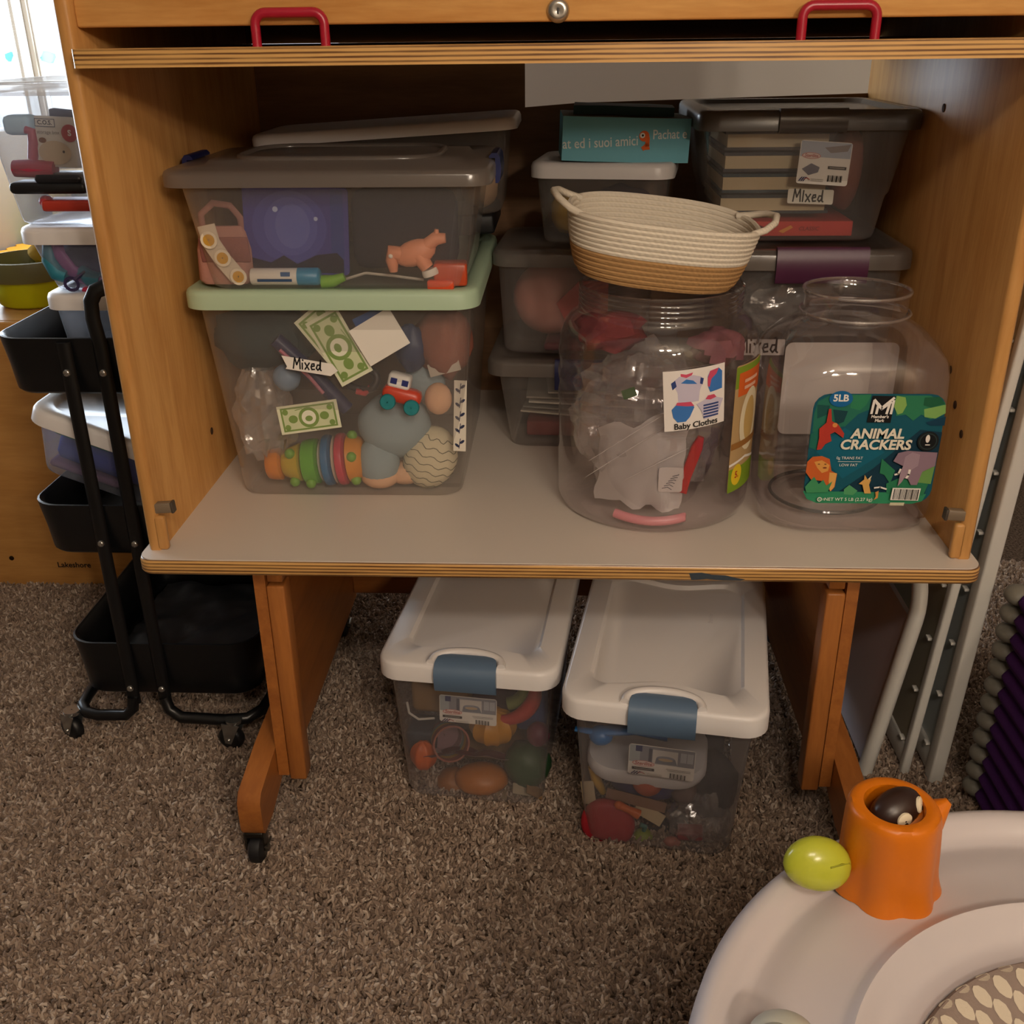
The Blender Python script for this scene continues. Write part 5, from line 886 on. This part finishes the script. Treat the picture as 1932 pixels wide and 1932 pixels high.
single('toy_vehicle', 'black toy vehicle lying in the top cart box', 'toy', MB().box(aty(90, 352, .375)+Vector((.01, 0, 0)), (.125, .05, .018), pl('#17181c', .35), .006).box(aty(110, 335, .375)+Vector((.01, 0, 0)), (.08, .05, .018), pl('#1f2026', .35), .008)); m = MB(); m.box(aty(125, 385, .37)+Vector((.015, 0, .0)), (.09, .05, .017), pl('#b83a2c', .4), .004); m.ell(aty(88, 380, .366), (.012, .012, .010), pl('#b83a44', .4), 12); single('toy_vehicle', 'red toy vehicle under the black one in the top cart box', 'toy', m)
single('blue_cloth', 'pale blue cloth at the left of the top cart box', 'cloth', MB(T(aty(40, 235, .42))).box((0, 0, 0), (.045, .04, .03), cloth('#b4d2e2'), .008)); single('slate_card', 'slate grey folder edge above the printed packet', 'folder', MB(T(aty(112, 217, .38), 0, 0, 6)).box((.008, .01, 0), (.05, .02, .016), paper('#5a6078'), .002))
# tilted box in the middle tray
a22 = 21.5; tS, MSx = tote('lidded_box', 'tilted white-lidded box of blue cloth propped in the middle cart tray', (-.826, .455, .487), 0, (.205, .21), (.245, .24), .115, (.268, .26, .098, .126), roll=a22, body=MLK)
m = MB(MSx @ T((0.0, -.03, .045))); m.box((0, 0, 0), (.185, .11, .055), cloth('#3a48a0'), .02); m.v = [v+Vector((.004*noise3(v, 30), .004*noise3(v, 30, 2), .008*noise3(v, 25, 5))) for v in m.v]; single('folded_cloth', 'rumpled royal blue cloth in the tilted cart box', 'cloth', m); single('green_folder', 'green folder edge above the blue cloth in the tilted cart box', 'folder', MB(MSx @ T((-.045, -.03, .078))).box((0, 0, 0), (.10, .12, .009), paper('#3f9a6c'), .002)); single('red_folder', 'dark red folder edge at the right of the tilted cart box', 'folder', MB(MSx @ T((.06, -.03, .083))).box((0, 0, 0), (.09, .12, .008), paper('#7a2c40'), .002)); single('pencil_case', 'mauve pencil case at the bottom of the tilted cart box', 'pencil case', MB(MSx @ T((-.03, -.04, .011))).box((0, 0, 0), (.13, .09, .013), cloth('#7a5a78'), .005))
crumple('plastic_bag', 'clear crumpled bag in the right of the middle cart tray', (-.70, .36, .445), (.05, .045, .045), seed=41)
# low wooden unit behind the cart
WL = wood('maple_panel', '#bb8546', '#cf9a58', 0, .4); un = thing('low_shelf_unit', 'low maple shelf unit seen from its plain back behind the cart', 'shelf unit', (-1.37, 1.05, -.005)); part('back_panel', MB().box((-1.37, .879, .327), (1.42, .018, .664), WL, .003), un)
for x in (-2.07, -.67): part('side_panel', MB().box((x, 1.065, .327), (.018, .352, .664), WL), un)
part('top_board', MB().box((-1.37, 1.065, .6505), (1.38, .352, .018), WL), un); part('shelf_board', MB().box((-1.37, 1.065, .33), (1.38, .352, .018), WL), un); part('bottom_board', MB().box((-1.37, 1.065, .05), (1.38, .352, .018), WL), un)
pr = Print(.1, .02, None); pr.text('Lakeshore', 0, 0, .020, paper('#2b211a'), .02); q = aty(140, 1066, .869); part('lettering', pr.mesh(flat(Matrix.Translation(q)), MB()), un, 'small dark stencilled lettering'); q = aty(22, 1053, .8695); part('screw', MB(T(q, 0, 90)).lathe([(.001, .001), (.006, .001), (.006, -.002)], pl('#4a3a28', .4, 'metal'), n=12, cap0=True), un)
# bucket
bc = (-1.232, 1.06); bu = thing('toy_bucket', 'yellow toy bucket with an olive rim on the low maple unit', 'bucket', (bc[0], bc[1], .6605)); YL = pl('#c9cf10', .4); OL = pl('#6d6b45', .45)
part('bucket_body', MB().lathe([(.001, .0), (.075, 0), (.082, .006), (.090, .07), (.088, .07), (.080, .010), (.001, .006)], YL, (bc[0], bc[1], .6605), 40), bu); part('rim', MB().lathe([(.091, .062), (.101, .062), (.104, .070), (.104, .098), (.101, .106), (.094, .107), (.091, .100), (.088, .07)], OL, (bc[0], bc[1], .6605), 40), bu)
for a in (-2.2, 2.0): 
    x, y = bc[0]+.104*math.cos(a), bc[1]+.104*math.sin(a); part('handle_knob', MB().ell((x, y, .735), (.018, .018, .020), OL, 16), bu); part('handle_grip', MB().ell((x+.012*math.cos(a), y-.012, .700), (.016, .012, .022), pl('#23242a', .4), 16), bu)
single('patterned_cloth', 'yellow brown patterned cloth hanging over the bucket rim', 'cloth', MB(T((bc[0]+.02, bc[1]+.06, .765))).ell((0, 0, 0), (.05, .04, .028), cloth('#b08a2c'), 16, None, lambda d: 1+.2*noise3(d, 4)))
single('navy_box', 'dark navy box behind the bucket on the low maple unit', 'box', MB(T((-1.25, 1.205, .66))).box((0.02, 0, .0835), (.10, .06, .165), pl('#1d2a48', .4), .01)); single('paper_stack', 'white paper pile at the left of the bucket on the low unit', 'paper', MB(T((-1.40, .98, .6605))).box((0, 0, .02), (.13, .14, .04), paper('#e6e6e6'), .001))
wb = thing('far_bench', 'pale wooden bench by the far wall beyond the foam tiles', 'bench', (-3.3, 5.95, -.005)); part('seat', MB().box((-3.25, 5.98, .389), (.6, .3, .04), wood('pale_bench', '#d8b688', '#e6c898', 0), .005), wb)
for x in (-3.5, -3.0): part('leg', MB().box((x, 5.98, .192), (.04, .26, .362), wood('pale_bench', '#d8b688', '#e6c898', 0), .004), wb)

# ================================================================== right: leaning panels and cots
WP = pl('#d4d2cc', .45); SHT = pl('#e0e8ec', .5)
def leaning_panel(label, xb, xt, y0, y1, h, post, sheet, sheetmat, corner=False, pegs=0):
    th = thing('panel_frame', label, 'panel', (xb, (y0+y1)/2, 0)); X = lambda z: xb+(xt-xb)*z/h; g = post/2+.0
    if corner:
        rc = .07; pts = [(X(0.003), y0+g, .003), (X(h*.4), y0+g, h*.4)]
        pts += [(X(h-rc+rc*math.sin(a)), y0+g+rc-rc*math.cos(a), h-rc+rc*math.sin(a)) for a in [PI/2*i/7 for i in range(8)]]
        pts += [(X(h-rc+rc*math.cos(a)), y1-rc+rc*math.sin(a), h-rc+rc*math.cos(a)) for a in [PI/2*i/7 for i in range(8)]]+[(X(.003), y1, .003)]
        part('frame_bar', MB().tube(pts, post/2, WP, 10, flat=1.2), th)
    else:
        for y in (y0+g, y1-g): part('upright', MB().loft([[(X(z)+p[0], y+p[1], z) for p in rr(post*.8, post, .004, 3)] for z in (0, h)], WP, smooth=False), th)
        for z in (.03, h-.03): part('rail', MB().box((X(z), (y0+y1)/2, z), (post*.6, y1-y0-2*post, .05), WP, .004), th)
    part('sheet', MB().loft([[(X(z)+dx, y, z) for dx, y in ((-.004, y0+post), (.004, y0+post), (.004, y1-post), (-.004, y1-post))] for z in (.012, h-(.05 if not corner else .075))], sheetmat, smooth=False), th)
    for k in range(pegs):
        z = .06+k*.105
        if z < h-.04: part('peg', MB().box((X(z)-post*.45, y0+post+.012, z), (.008, .014, .005), WP, .001), th)
    return th
leaning_panel('short white panel with a rounded top corner tucked under the shelf end', .566, .618, .20, .66, .392, .026, True, pl('#c4bfc9', .5), True)
leaning_panel('tall narrow white panel with a grey sheet beside the cabinet, nearer the cabinet', .638, .704, .21, .74, .93, .019, True, pl('#a8a18c', .5), False, 9)
leaning_panel('tall white panel with a pale sheet beside the cabinet, next to the cots', .684, .735, .185, .74, 1.10, .030, True, SHT, False, 10)
PU = cloth('#4f2869'); GW = pl('#7d7a70', .5); x0, x1, y0, y1 = .726, 1.55, -.42, .135
names = ['lowest', 'second lowest', 'third lowest', 'fourth lowest', 'fifth lowest', 'sixth lowest', 'sixth highest', 'fifth highest', 'fourth highest', 'third highest', 'second highest', 'topmost']
for k in range(12):
    z = .012+.0345*k; ct_ = thing('nap_cot', names[k]+' purple nap cot in the stack at the right edge', 'cot', ((x0+x1)/2, (y0+y1)/2, z), 'stacked purple nap cots')
    part('cot_bed', MB(T(((x0+x1)/2, (y0+y1)/2, z+.017))).box((0, 0, 0), (x1-x0, y1-y0, .0315), PU, .0155), ct_)
    for (sx, sy) in ((x0+.012, y1+.012), (x1-.03, y1+.012), (x0+.03, y0-.012), (x1-.03, y0-.012)): part('corner_leg', MB(T((sx, sy, z+.017))).ell((0, 0, 0), (.024, .024, .0165), GW, 14), ct_)

# ================================================================== baby activity centre in the foreground
AC = (.507, -.771); WA = pl('#c9c2c4', .33); ac = thing('activity_center', 'round white baby activity centre with a patterned seat in the foreground', 'activity centre', (AC[0], AC[1], 0)); c3 = (AC[0], AC[1], 0)
part('tray', MB().lathe([(.375, .352), (.386, .352), (.392, .375), (.394, .405), (.391, .424), (.384, .433), (.376, .4355), (.369, .432), (.362, .422), (.354, .4125), (.346, .4120), (.336, .4165), (.310, .4175), (.272, .4185), (.264, .421), (.259, .426), (.256, .4275), (.252, .425), (.246, .415), (.236, .402), (.226, .398), (.210, .400), (.205, .395), (.205, .355)], WA, c3, 120), ac)
part('underside', MB().lathe([(.375, .352), (.36, .36), (.26, .385), (.205, .355)], WA, c3, 60), ac)
GF = cloth('#8f8078'); seat = part('seat_fabric', MB().lathe([(.209, .396), (.2065, .404), (.203, .408), (.197, .4075), (.180, .396), (.155, .374), (.150, .366)], GF, c3, 90), ac, 'grey fabric with pale leaves'); m = MB(); LF = cloth('#cdc2b0')
def fab(r, a, lift=.0008):
    P_ = [(.209, .396), (.2065, .404), (.203, .408), (.197, .4075), (.180, .396), (.155, .374), (.150, .366)]
    for (ra, za), (rb2, zb) in zip(P_, P_[1:]):
        if rb2 <= r <= ra: t = (ra-r)/(ra-rb2); z = za+(zb-za)*t; break
    else: z = .372
    return Vector((AC[0]+r*math.cos(a), AC[1]+r*math.sin(a), z+lift))
for row, (rc, rl, wl) in enumerate(((.2015, .005, .0075), (.189, .0095, .0078), (.1745, .0095, .0074), (.161, .0065, .006))):
    nL = 46
    for i in range(nL):
        a0 = 2*PI*(i+.5*(row % 2))/nL
        if row == 0 and False: continue
        V = []
        for j_ in range(10):
            t = 2*PI*j_/10; dr = rl*math.cos(t); da = (wl*math.sin(t)*abs(math.sin(t))**.3+.25*dr)/rc; V.append(fab(rc+dr, a0+da))
        m.add(V, [list(range(10))], LF, False)
part('leaf_print', m, seat, 'pale leaf print', 'stuff')
part('seat_pad', MB().lathe([(.151, .368), (.150, .360), (.130, .352), (.10, .345), (.05, .342), (.001, .342)], cloth('#a8937c'), c3, 60), ac, 'beige seat pad')
for a in (0.35, 2.45, 4.55):
    x, y = AC[0]+.33*math.cos(a), AC[1]+.33*math.sin(a); part('leg', MB().tube([(x, y, .37), (AC[0]+.345*math.cos(a), AC[1]+.345*math.sin(a), .2), (AC[0]+.36*math.cos(a), AC[1]+.36*math.sin(a), .03)], [.03, .026, .03], WA, 12), ac)
part('base_ring', MB().lathe([(.30, .002), (.39, .002), (.40, .012), (.39, .03), (.345, .045), (.30, .03), (.295, .012), (.30, .002)], WA, c3, 80), ac)
part('clip_slot', MB(T((.275, -.707, .4190), 70)).box((0, 0, 0), (.014, .004, .003), pl('#2a2624', .5), .001), ac)
# tree stump toy
SO = pl('#d27208', .38); sb = Vector((.352, -.482, .4180)); tp_ = Vector((.342, -.497, .532)); st = thing('stump_toy', 'orange plastic tree stump toy with a mole peeking out, on the activity tray', 'toy', tuple(sb)); rings = []
def stump_ring(t, r, lobe, extra=0, lift=0):
    c_ = sb.lerp(tp_, t); n_ = (tp_-sb).normalized(); out = []
    for i in range(64):
        a = 2*PI*i/64; k = (1+lobe*(abs(math.cos(3.5*a+.6))-.55)+extra)*.90; out.append(c_+Vector((r*k*math.cos(a), r*k*math.sin(a), lift)))
    return out
for t, r, l_ in ((0, .059, .12), (.06, .057, .115), (.16, .0545, .10), (.3, .053, .08), (.55, .052, .06), (.8, .0505, .045), (.92, .0492, .03), (.97, .0475, .015), (1.0, .0445, 0)): rings.append(stump_ring(t, r, l_))
for t, r in ((1.005, .038), (.995, .0325), (.95, .0310), (.70, .0300), (.68, .02)): rings.append(stump_ring(t, r, 0))
part('stump', MB().loft(rings, SO, True, True), st)
part('branch', MB().tube([Vector((.365, -.492, .498)), Vector((.383, -.488, .512)), Vector((.399, -.485, .5265))], [.024, .017, .004], SO, 12), st)
ml = thing('mole_toy', 'dark brown mole head with round white eyes in the stump top', 'toy', tuple(tp_+Vector((0, 0, -.012)))); Mm = T(tp_+Vector((.002, .003, -.010)), 28, 0, -14) @ Matrix.Scale(.92, 4); part('head', MB(Mm).ell((0, 0, 0), (.030, .020, .0215), pl('#2e1d18', .35), 24, None, lambda d: 1+.10*max(0, d.x)), ml)
for (x, y, z, rz) in ((-.004, -.0195, .003, -6), (.0225, -.0135, .004, 38)):
    e = part('eye', MB(Mm @ T((x, y, z), rz, 84)).lathe([(.001, .0018), (.007, .0016), (.0088, .0004), (.009, -.003)], pl('#e8dcc0', .4), n=24), ml); part('pupil', MB(Mm @ T((x, y, z), rz, 84)).ell((0, -.0045, .0016), (.0026, .0026, .001), pl('#1a1412', .3), 10), e)
lf = thing('leaf_toy', 'lime green plastic leaf toy hanging on the left of the orange stump', 'toy', (.270, -.508, .4185)); LG = pl('#b7bd3a', .22); lc = aty(1540, 1632, -.512)
part('leaf', MB(T(lc, 8, -12, 16)).ell((0, 0, 0), (.034, .021, .030), LG, 28, None, lambda d: 1-.16*max(0, -d.z)**2+.05*max(0, d.x)), lf); part('leaf_vein', MB(T(lc, 8, -12, 16)).tube([(.004, -.0195, .010), (.016, -.0165, .014), (.028, -.009, .013)], .0011, pl('#8f9428', .4), 6), lf); part('hinge', MB().tube([lc+Vector((.018, .004, .004)), Vector((.316, -.492, lc.z+.004))], .007, SO, 10), lf)
gt = thing('bead_toy', 'pale grey rounded toy at the lower edge of the activity tray', 'toy', (.206, -.690, .4185)); part('dome', MB().ell((.206, -.690, .437), (.030, .026, .022), pl('#b9b8ac', .4), 24), gt); part('cap', MB().ell((.198, -.700, .448), (.018, .016, .014), pl('#a8a89c', .4), 18), gt)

★ ★ ★

Say how many lines in the listing above include "from". Give nothing but the number.

2